Challenge
Return exactly the listing's lines, from its first line to the line holding "SC.camera = cam", ends included.

Given information
──────────────────────────────
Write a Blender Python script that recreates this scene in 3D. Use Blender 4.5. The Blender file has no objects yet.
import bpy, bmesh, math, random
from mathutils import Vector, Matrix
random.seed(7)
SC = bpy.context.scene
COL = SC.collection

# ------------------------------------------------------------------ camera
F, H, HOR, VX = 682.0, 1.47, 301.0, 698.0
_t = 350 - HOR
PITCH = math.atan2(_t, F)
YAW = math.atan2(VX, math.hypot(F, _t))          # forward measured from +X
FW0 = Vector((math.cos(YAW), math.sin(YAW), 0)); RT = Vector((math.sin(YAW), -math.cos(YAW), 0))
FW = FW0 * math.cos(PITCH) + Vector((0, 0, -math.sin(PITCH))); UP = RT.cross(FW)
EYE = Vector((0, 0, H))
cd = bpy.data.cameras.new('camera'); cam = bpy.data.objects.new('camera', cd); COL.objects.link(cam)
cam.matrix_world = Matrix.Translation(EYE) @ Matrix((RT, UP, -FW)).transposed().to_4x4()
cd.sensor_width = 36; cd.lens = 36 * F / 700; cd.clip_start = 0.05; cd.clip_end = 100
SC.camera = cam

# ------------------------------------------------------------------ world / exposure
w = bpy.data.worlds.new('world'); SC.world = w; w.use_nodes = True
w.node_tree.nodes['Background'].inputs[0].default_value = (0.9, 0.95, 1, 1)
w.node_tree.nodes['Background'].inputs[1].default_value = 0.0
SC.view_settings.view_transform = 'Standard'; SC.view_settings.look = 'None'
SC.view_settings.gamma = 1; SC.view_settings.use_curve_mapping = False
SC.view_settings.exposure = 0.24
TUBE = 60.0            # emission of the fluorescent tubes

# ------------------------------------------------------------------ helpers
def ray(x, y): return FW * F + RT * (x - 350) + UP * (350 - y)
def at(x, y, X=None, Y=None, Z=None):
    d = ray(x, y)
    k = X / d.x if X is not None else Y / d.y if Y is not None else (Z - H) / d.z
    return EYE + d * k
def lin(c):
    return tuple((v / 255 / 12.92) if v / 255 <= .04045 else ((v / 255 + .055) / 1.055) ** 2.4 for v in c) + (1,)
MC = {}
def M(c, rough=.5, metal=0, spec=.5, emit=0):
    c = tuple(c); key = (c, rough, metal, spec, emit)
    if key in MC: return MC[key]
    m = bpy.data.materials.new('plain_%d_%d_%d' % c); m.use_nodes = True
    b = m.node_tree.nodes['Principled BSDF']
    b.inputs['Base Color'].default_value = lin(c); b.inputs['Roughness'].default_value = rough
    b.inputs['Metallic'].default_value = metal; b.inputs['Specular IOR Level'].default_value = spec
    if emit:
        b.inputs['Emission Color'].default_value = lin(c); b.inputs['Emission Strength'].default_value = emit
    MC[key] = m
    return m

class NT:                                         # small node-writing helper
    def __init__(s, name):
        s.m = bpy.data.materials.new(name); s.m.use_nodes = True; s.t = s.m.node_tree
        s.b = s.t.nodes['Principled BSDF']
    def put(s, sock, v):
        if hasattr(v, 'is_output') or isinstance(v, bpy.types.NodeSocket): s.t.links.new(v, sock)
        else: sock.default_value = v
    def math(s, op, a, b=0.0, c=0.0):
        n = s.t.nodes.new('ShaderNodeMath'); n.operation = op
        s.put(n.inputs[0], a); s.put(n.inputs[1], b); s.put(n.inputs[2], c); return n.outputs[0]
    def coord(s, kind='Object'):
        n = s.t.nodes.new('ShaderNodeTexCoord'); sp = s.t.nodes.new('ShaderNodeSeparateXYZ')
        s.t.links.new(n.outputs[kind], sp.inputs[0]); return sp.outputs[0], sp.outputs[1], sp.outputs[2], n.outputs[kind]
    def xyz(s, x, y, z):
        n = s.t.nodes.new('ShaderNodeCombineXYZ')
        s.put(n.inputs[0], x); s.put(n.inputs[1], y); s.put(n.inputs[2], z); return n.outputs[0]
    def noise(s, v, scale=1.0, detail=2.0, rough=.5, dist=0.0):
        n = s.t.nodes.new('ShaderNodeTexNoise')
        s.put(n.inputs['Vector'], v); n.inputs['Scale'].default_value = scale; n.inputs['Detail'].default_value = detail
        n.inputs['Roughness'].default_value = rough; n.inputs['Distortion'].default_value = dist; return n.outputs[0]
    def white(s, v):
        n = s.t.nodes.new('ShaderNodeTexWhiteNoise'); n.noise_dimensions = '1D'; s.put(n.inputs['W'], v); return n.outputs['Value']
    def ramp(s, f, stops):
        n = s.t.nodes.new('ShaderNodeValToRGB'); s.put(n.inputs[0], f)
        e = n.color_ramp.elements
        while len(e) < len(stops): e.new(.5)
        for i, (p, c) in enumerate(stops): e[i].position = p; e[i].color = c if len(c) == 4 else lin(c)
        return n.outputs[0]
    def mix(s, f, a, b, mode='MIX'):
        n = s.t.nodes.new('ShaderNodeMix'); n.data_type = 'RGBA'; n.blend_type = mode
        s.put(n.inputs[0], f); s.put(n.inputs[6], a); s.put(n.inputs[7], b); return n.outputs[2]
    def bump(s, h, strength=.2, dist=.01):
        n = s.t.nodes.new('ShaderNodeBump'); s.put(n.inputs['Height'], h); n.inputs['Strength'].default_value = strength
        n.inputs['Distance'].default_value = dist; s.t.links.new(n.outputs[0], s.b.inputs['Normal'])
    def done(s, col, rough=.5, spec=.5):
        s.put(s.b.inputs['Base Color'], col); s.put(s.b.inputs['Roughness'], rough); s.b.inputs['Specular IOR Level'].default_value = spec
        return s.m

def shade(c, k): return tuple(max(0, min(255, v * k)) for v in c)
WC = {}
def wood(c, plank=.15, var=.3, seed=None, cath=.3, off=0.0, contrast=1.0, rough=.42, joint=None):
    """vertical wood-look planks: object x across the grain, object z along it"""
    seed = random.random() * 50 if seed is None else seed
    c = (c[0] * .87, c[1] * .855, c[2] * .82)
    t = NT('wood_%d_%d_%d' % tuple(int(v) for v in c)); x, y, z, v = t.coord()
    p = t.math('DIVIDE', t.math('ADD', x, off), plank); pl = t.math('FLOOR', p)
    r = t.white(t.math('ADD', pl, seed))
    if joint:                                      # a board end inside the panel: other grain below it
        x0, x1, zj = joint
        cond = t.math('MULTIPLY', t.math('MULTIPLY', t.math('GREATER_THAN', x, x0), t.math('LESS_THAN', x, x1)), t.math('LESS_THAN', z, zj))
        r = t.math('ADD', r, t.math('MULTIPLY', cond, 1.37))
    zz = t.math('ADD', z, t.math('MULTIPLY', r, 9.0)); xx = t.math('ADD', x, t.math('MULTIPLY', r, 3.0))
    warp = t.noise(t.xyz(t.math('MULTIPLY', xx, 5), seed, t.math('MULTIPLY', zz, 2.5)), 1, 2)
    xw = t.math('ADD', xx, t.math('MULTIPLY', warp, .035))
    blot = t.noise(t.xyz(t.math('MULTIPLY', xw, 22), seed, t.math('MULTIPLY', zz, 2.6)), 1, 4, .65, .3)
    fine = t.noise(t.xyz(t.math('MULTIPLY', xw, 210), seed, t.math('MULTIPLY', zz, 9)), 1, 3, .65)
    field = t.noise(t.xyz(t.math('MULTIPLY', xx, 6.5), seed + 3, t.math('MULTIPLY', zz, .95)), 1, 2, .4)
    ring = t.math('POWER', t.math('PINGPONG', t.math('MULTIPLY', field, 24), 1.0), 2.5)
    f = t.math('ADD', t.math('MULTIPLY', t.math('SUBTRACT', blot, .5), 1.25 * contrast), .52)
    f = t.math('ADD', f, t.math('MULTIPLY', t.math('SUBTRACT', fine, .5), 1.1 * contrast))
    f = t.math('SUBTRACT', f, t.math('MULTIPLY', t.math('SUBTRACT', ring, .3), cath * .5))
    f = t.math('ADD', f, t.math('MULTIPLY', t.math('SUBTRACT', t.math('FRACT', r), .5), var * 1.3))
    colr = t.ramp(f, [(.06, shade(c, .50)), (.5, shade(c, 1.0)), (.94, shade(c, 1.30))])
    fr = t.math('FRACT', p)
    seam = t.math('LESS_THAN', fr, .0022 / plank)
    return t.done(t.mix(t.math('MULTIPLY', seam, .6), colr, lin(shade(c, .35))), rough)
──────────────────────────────
Result of the exercise
Write a Blender Python script that recreates this scene in 3D. Use Blender 4.5. The Blender file has no objects yet.
import bpy, bmesh, math, random
from mathutils import Vector, Matrix
random.seed(7)
SC = bpy.context.scene
COL = SC.collection

# ------------------------------------------------------------------ camera
F, H, HOR, VX = 682.0, 1.47, 301.0, 698.0
_t = 350 - HOR
PITCH = math.atan2(_t, F)
YAW = math.atan2(VX, math.hypot(F, _t))          # forward measured from +X
FW0 = Vector((math.cos(YAW), math.sin(YAW), 0)); RT = Vector((math.sin(YAW), -math.cos(YAW), 0))
FW = FW0 * math.cos(PITCH) + Vector((0, 0, -math.sin(PITCH))); UP = RT.cross(FW)
EYE = Vector((0, 0, H))
cd = bpy.data.cameras.new('camera'); cam = bpy.data.objects.new('camera', cd); COL.objects.link(cam)
cam.matrix_world = Matrix.Translation(EYE) @ Matrix((RT, UP, -FW)).transposed().to_4x4()
cd.sensor_width = 36; cd.lens = 36 * F / 700; cd.clip_start = 0.05; cd.clip_end = 100
SC.camera = cam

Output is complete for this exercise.